What the task requires » Make an exact copy of all the data.

Dataset section »
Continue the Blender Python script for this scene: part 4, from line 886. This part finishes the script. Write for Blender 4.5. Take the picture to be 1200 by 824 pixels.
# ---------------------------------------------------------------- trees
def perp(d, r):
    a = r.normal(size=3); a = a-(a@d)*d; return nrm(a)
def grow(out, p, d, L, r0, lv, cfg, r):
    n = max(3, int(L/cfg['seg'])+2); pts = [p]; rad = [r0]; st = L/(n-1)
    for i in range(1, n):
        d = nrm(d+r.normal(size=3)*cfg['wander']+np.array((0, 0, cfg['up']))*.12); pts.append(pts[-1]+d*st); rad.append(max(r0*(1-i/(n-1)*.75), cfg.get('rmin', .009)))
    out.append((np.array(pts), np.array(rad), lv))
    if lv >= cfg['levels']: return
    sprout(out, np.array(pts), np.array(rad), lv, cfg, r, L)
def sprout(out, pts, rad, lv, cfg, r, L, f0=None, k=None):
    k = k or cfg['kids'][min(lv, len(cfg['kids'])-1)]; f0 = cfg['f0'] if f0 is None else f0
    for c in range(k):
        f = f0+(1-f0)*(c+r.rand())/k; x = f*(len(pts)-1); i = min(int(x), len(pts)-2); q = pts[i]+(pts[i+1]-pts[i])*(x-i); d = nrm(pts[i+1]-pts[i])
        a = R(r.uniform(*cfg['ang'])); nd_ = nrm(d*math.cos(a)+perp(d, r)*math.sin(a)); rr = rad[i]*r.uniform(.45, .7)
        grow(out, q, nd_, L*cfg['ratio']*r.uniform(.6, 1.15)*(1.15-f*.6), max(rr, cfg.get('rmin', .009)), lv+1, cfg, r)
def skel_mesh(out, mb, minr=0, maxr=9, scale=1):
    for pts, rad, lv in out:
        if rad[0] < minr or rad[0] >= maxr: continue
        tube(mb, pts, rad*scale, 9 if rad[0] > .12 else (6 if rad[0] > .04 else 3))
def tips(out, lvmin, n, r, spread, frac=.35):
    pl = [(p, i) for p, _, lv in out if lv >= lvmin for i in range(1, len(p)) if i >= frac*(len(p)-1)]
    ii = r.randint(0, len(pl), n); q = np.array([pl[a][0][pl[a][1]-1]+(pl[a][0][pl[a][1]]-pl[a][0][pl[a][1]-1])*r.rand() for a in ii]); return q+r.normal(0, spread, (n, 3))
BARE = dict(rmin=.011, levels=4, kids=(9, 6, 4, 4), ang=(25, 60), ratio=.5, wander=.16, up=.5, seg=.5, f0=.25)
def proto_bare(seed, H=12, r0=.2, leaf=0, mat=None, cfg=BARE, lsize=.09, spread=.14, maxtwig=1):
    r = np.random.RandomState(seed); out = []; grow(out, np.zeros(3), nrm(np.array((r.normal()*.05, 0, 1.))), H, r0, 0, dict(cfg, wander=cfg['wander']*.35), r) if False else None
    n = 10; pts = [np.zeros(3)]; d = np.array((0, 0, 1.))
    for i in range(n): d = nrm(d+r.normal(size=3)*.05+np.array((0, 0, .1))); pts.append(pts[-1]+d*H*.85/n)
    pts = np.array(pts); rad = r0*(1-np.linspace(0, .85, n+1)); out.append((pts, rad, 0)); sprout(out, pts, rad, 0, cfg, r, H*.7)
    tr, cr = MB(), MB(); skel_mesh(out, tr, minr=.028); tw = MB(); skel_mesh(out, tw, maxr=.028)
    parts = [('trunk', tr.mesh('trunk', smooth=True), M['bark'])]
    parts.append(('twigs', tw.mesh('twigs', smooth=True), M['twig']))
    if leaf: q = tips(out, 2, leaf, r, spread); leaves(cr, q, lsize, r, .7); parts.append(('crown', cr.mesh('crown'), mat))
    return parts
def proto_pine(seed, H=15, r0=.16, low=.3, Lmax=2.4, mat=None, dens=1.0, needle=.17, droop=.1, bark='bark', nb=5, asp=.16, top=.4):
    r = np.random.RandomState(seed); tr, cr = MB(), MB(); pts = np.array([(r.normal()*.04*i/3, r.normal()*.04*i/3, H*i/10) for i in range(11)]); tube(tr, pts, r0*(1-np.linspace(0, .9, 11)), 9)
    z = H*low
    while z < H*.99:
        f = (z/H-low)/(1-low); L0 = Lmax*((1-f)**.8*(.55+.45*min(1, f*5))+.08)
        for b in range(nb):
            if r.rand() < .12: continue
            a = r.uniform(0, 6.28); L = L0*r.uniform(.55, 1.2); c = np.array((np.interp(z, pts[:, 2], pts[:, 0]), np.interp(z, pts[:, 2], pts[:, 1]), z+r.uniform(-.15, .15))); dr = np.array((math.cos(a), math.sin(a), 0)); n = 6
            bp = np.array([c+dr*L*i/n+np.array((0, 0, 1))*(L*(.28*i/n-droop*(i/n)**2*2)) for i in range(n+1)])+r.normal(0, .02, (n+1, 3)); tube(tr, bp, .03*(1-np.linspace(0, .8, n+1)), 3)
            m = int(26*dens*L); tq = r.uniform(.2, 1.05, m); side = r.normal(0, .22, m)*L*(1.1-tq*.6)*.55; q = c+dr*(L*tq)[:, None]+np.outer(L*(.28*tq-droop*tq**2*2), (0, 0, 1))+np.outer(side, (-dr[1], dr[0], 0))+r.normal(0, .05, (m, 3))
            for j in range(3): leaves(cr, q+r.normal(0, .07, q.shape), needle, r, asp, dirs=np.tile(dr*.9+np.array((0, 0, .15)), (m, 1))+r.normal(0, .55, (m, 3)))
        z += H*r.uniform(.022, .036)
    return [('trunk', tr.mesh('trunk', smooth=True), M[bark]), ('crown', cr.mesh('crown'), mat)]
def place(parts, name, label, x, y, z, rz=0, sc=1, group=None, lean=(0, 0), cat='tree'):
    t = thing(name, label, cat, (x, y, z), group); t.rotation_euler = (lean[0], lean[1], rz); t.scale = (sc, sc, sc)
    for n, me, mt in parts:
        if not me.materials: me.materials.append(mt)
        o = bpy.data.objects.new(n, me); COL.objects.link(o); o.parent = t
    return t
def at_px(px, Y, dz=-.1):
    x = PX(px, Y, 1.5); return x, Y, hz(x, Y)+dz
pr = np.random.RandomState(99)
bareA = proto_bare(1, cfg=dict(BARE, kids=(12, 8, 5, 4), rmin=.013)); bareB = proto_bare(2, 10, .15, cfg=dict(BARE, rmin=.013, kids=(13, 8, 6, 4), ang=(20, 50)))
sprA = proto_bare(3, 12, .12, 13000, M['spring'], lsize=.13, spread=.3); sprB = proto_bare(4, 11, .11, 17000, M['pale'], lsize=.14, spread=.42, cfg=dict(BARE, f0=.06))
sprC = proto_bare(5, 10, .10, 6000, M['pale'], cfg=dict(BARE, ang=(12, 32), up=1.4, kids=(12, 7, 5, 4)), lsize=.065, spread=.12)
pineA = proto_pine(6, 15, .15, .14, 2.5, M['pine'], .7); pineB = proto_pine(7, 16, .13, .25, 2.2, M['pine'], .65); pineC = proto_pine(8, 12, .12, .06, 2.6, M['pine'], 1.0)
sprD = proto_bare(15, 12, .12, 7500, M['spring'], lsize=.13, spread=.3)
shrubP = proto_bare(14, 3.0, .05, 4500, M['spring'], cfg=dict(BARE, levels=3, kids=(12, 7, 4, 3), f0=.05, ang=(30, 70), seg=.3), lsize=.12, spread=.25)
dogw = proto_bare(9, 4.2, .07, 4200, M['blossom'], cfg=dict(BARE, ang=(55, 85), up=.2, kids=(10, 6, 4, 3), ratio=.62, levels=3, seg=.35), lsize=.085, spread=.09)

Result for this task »
Continue the Blender Python script for this scene: part 4, from line 886. This part finishes the script. Write for Blender 4.5. Take the picture to be 1200 by 824 pixels.
# ---------------------------------------------------------------- trees
def perp(d, r):
    a = r.normal(size=3); a = a-(a@d)*d; return nrm(a)
def grow(out, p, d, L, r0, lv, cfg, r):
    n = max(3, int(L/cfg['seg'])+2); pts = [p]; rad = [r0]; st = L/(n-1)
    for i in range(1, n):
        d = nrm(d+r.normal(size=3)*cfg['wander']+np.array((0, 0, cfg['up']))*.12); pts.append(pts[-1]+d*st); rad.append(max(r0*(1-i/(n-1)*.75), cfg.get('rmin', .009)))
    out.append((np.array(pts), np.array(rad), lv))
    if lv >= cfg['levels']: return
    sprout(out, np.array(pts), np.array(rad), lv, cfg, r, L)
def sprout(out, pts, rad, lv, cfg, r, L, f0=None, k=None):
    k = k or cfg['kids'][min(lv, len(cfg['kids'])-1)]; f0 = cfg['f0'] if f0 is None else f0
    for c in range(k):
        f = f0+(1-f0)*(c+r.rand())/k; x = f*(len(pts)-1); i = min(int(x), len(pts)-2); q = pts[i]+(pts[i+1]-pts[i])*(x-i); d = nrm(pts[i+1]-pts[i])
        a = R(r.uniform(*cfg['ang'])); nd_ = nrm(d*math.cos(a)+perp(d, r)*math.sin(a)); rr = rad[i]*r.uniform(.45, .7)
        grow(out, q, nd_, L*cfg['ratio']*r.uniform(.6, 1.15)*(1.15-f*.6), max(rr, cfg.get('rmin', .009)), lv+1, cfg, r)
def skel_mesh(out, mb, minr=0, maxr=9, scale=1):
    for pts, rad, lv in out:
        if rad[0] < minr or rad[0] >= maxr: continue
        tube(mb, pts, rad*scale, 9 if rad[0] > .12 else (6 if rad[0] > .04 else 3))
def tips(out, lvmin, n, r, spread, frac=.35):
    pl = [(p, i) for p, _, lv in out if lv >= lvmin for i in range(1, len(p)) if i >= frac*(len(p)-1)]
    ii = r.randint(0, len(pl), n); q = np.array([pl[a][0][pl[a][1]-1]+(pl[a][0][pl[a][1]]-pl[a][0][pl[a][1]-1])*r.rand() for a in ii]); return q+r.normal(0, spread, (n, 3))
BARE = dict(rmin=.011, levels=4, kids=(9, 6, 4, 4), ang=(25, 60), ratio=.5, wander=.16, up=.5, seg=.5, f0=.25)
def proto_bare(seed, H=12, r0=.2, leaf=0, mat=None, cfg=BARE, lsize=.09, spread=.14, maxtwig=1):
    r = np.random.RandomState(seed); out = []; grow(out, np.zeros(3), nrm(np.array((r.normal()*.05, 0, 1.))), H, r0, 0, dict(cfg, wander=cfg['wander']*.35), r) if False else None
    n = 10; pts = [np.zeros(3)]; d = np.array((0, 0, 1.))
    for i in range(n): d = nrm(d+r.normal(size=3)*.05+np.array((0, 0, .1))); pts.append(pts[-1]+d*H*.85/n)
    pts = np.array(pts); rad = r0*(1-np.linspace(0, .85, n+1)); out.append((pts, rad, 0)); sprout(out, pts, rad, 0, cfg, r, H*.7)
    tr, cr = MB(), MB(); skel_mesh(out, tr, minr=.028); tw = MB(); skel_mesh(out, tw, maxr=.028)
    parts = [('trunk', tr.mesh('trunk', smooth=True), M['bark'])]
    parts.append(('twigs', tw.mesh('twigs', smooth=True), M['twig']))
    if leaf: q = tips(out, 2, leaf, r, spread); leaves(cr, q, lsize, r, .7); parts.append(('crown', cr.mesh('crown'), mat))
    return parts
def proto_pine(seed, H=15, r0=.16, low=.3, Lmax=2.4, mat=None, dens=1.0, needle=.17, droop=.1, bark='bark', nb=5, asp=.16, top=.4):
    r = np.random.RandomState(seed); tr, cr = MB(), MB(); pts = np.array([(r.normal()*.04*i/3, r.normal()*.04*i/3, H*i/10) for i in range(11)]); tube(tr, pts, r0*(1-np.linspace(0, .9, 11)), 9)
    z = H*low
    while z < H*.99:
        f = (z/H-low)/(1-low); L0 = Lmax*((1-f)**.8*(.55+.45*min(1, f*5))+.08)
        for b in range(nb):
            if r.rand() < .12: continue
            a = r.uniform(0, 6.28); L = L0*r.uniform(.55, 1.2); c = np.array((np.interp(z, pts[:, 2], pts[:, 0]), np.interp(z, pts[:, 2], pts[:, 1]), z+r.uniform(-.15, .15))); dr = np.array((math.cos(a), math.sin(a), 0)); n = 6
            bp = np.array([c+dr*L*i/n+np.array((0, 0, 1))*(L*(.28*i/n-droop*(i/n)**2*2)) for i in range(n+1)])+r.normal(0, .02, (n+1, 3)); tube(tr, bp, .03*(1-np.linspace(0, .8, n+1)), 3)
            m = int(26*dens*L); tq = r.uniform(.2, 1.05, m); side = r.normal(0, .22, m)*L*(1.1-tq*.6)*.55; q = c+dr*(L*tq)[:, None]+np.outer(L*(.28*tq-droop*tq**2*2), (0, 0, 1))+np.outer(side, (-dr[1], dr[0], 0))+r.normal(0, .05, (m, 3))
            for j in range(3): leaves(cr, q+r.normal(0, .07, q.shape), needle, r, asp, dirs=np.tile(dr*.9+np.array((0, 0, .15)), (m, 1))+r.normal(0, .55, (m, 3)))
        z += H*r.uniform(.022, .036)
    return [('trunk', tr.mesh('trunk', smooth=True), M[bark]), ('crown', cr.mesh('crown'), mat)]
def place(parts, name, label, x, y, z, rz=0, sc=1, group=None, lean=(0, 0), cat='tree'):
    t = thing(name, label, cat, (x, y, z), group); t.rotation_euler = (lean[0], lean[1], rz); t.scale = (sc, sc, sc)
    for n, me, mt in parts:
        if not me.materials: me.materials.append(mt)
        o = bpy.data.objects.new(n, me); COL.objects.link(o); o.parent = t
    return t
def at_px(px, Y, dz=-.1):
    x = PX(px, Y, 1.5); return x, Y, hz(x, Y)+dz
pr = np.random.RandomState(99)
bareA = proto_bare(1, cfg=dict(BARE, kids=(12, 8, 5, 4), rmin=.013)); bareB = proto_bare(2, 10, .15, cfg=dict(BARE, rmin=.013, kids=(13, 8, 6, 4), ang=(20, 50)))
sprA = proto_bare(3, 12, .12, 13000, M['spring'], lsize=.13, spread=.3); sprB = proto_bare(4, 11, .11, 17000, M['pale'], lsize=.14, spread=.42, cfg=dict(BARE, f0=.06))
sprC = proto_bare(5, 10, .10, 6000, M['pale'], cfg=dict(BARE, ang=(12, 32), up=1.4, kids=(12, 7, 5, 4)), lsize=.065, spread=.12)
pineA = proto_pine(6, 15, .15, .14, 2.5, M['pine'], .7); pineB = proto_pine(7, 16, .13, .25, 2.2, M['pine'], .65); pineC = proto_pine(8, 12, .12, .06, 2.6, M['pine'], 1.0)
sprD = proto_bare(15, 12, .12, 7500, M['spring'], lsize=.13, spread=.3)
shrubP = proto_bare(14, 3.0, .05, 4500, M['spring'], cfg=dict(BARE, levels=3, kids=(12, 7, 4, 3), f0=.05, ang=(30, 70), seg=.3), lsize=.12, spread=.25)
dogw = proto_bare(9, 4.2, .07, 4200, M['blossom'], cfg=dict(BARE, ang=(55, 85), up=.2, kids=(10, 6, 4, 3), ratio=.62, levels=3, seg=.35), lsize=.085, spread=.09)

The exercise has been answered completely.